Monday, January 17, 2011

Leviticus 22:17-23:44

This may be a small thing.  I had always thought of the Feasts on the Jewish calendar to be a time of celebration and party, basically joy and fun.  But over and over again during the commandments, I see that the Lord admonishes the Israelites that "this is a solemn thing."  I had never thought of the Feasts like that.  Granted, they were a time of remembrance and religious ceremony, but wasn't it also a time of eating and celebration and raucous laughter?  I am not saying that the solemnity of the feast was to cancel out this jubilant air, but I suppose I had never considered how important these feasts were to the Lord.  After all, they were to remind Israel of a few things: God's provision in the desert, God's provision each year in the harvest, God's provision for the atonement of Israel's sin...  They were certainly to feast and fete and favor, but they were to above all remember and to honor the Lord their God.  The Feasts were a solemn thing unto the Lord.

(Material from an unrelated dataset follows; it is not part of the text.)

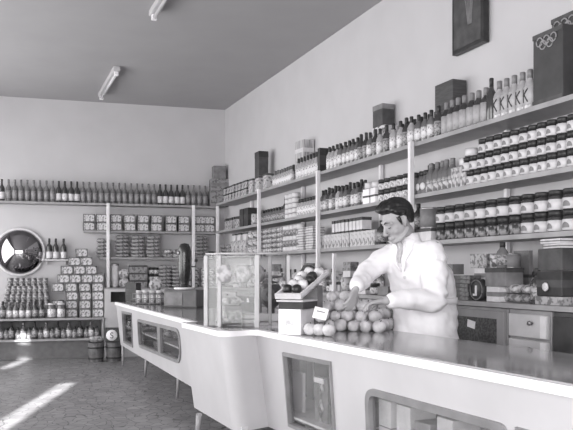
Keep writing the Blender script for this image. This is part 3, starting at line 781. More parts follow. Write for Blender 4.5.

I wonder: do we have anything like that in the Church?  We have communion, but I've noticed that churches use varying emphasis and practices in regards to communion.  Communion is certainly a time of remembrance and solemnity, but is there also celebration?  Are we too solemn?  We certainly fellowship and eat and laugh and "feast", but do we solemnly remember why we gather for fellowship and feasting beyond the short blessing prayer over the food?  Might there have been a reason God didn't institute feasts with us?  I don't really have an answer to the last one.

I think, though, that this is a good principle to practice in our own faith: to celebrate and to remember and honor the Lord.  How would we do it?  The Bible admonishes us that everything we do, we do unto the Lord.  If we do that, do we need festivals or a tradition to make us feast Him?